Tacita Dean’s explorations of the relationship between analogue media and the vicissitudes of time, history, and our natural world have made her one of the most influential artists of her generation. Film, photography, and drawing form the foundation of her practice, and in each instance the chosen medium amplifies her themes. At its heart, Dean’s work is grounded in the material, temporal, and associative qualities of 16mm film. In poetic works that luxuriate in slowness, concentration, and the soft colors and tones of film stock, she approaches iconic architecture, portraits of artists for whom time and movement are critical components of their work (Merce Cunningham, for instance), and the manufacture of film stock itself. Interspersed with these occasionally monumental pieces (she pioneered an almost three-story film projection in Tate Modern’s Turbine Hall) are lyrical series of photographs, drawings, and prints that mine the historical presentation of place and history.

Dean’s The Russian Ending is a series of prints that depict the aftermath of an unspecified disaster. Explosions, shipwrecks, funerals, despoiled landscapes, and ambiguous events are annotated by the artist, suggesting possible scenarios. The series takes its title and theme from a tradition in early twentieth-century film production in Denmark (then a major generator of films) in which alternate endings for films bound for U.S. or Russian markets were offered. While the U.S. received films with happy endings, Russia received films that ended in disaster—one conclusion for the land of Disney and an entirely different one for the land of Dostoyevsky. In Dean’s series, the effects of industry, mechanized labor, and war play are rendered in deep, atmospheric tones, underscoring their ambiguity and suggesting history’s inherent subjectivity. The wry title both conjures the last century’s forking path of shared experience for the U.S. and Russia, and announces the end of the Soviet Union.

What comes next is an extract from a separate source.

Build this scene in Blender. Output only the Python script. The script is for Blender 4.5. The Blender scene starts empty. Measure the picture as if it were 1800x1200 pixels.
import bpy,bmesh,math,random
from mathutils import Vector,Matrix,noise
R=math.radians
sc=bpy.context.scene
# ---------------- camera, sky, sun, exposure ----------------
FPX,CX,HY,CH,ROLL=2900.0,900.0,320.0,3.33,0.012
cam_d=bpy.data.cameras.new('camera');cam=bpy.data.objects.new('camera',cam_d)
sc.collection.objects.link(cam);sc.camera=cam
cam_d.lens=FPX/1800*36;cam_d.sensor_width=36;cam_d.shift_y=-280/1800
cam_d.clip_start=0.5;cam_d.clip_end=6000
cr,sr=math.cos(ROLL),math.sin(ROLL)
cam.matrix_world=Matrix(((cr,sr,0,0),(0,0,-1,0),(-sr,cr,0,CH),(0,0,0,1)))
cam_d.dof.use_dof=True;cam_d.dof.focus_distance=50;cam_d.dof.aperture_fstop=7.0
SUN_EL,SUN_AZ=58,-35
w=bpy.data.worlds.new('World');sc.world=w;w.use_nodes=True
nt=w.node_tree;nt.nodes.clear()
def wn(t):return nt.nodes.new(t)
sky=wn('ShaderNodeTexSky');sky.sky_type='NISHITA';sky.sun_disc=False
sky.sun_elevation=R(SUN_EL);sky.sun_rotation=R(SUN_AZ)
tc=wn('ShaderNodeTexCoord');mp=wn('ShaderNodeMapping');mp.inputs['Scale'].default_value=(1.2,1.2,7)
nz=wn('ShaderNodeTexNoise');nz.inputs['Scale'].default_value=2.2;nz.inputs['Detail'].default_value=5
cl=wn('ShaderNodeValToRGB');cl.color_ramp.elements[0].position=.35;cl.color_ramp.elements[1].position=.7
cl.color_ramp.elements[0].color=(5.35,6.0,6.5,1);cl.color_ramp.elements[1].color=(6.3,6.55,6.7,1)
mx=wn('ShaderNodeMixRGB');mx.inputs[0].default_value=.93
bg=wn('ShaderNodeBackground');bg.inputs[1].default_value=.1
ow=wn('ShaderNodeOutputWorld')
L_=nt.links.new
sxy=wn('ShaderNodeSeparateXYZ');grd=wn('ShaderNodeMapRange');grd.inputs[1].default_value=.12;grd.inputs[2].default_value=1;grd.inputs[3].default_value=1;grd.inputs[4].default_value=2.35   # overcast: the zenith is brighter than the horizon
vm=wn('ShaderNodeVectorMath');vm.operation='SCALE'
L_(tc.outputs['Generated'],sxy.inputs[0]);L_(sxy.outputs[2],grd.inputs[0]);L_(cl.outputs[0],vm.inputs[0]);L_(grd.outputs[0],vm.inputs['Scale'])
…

The Russian Ending is in dialogue with many works in the ICA/Boston collection. It makes an intriguing pair with Boris Mikhailov’s sardonic, sometimes bleak depictions of Ukrainian citizens, but also connects with serial investigations into the subjectivity of identity by artists such as LaToya Ruby Frazier and Cindy Sherman. The representation of war, conflict, and trauma are recurring themes in the works in the collection, ranging from Doris Salcedo’s poetic sculpture to Trevor Paglen’s depictions of twenty-first-century war.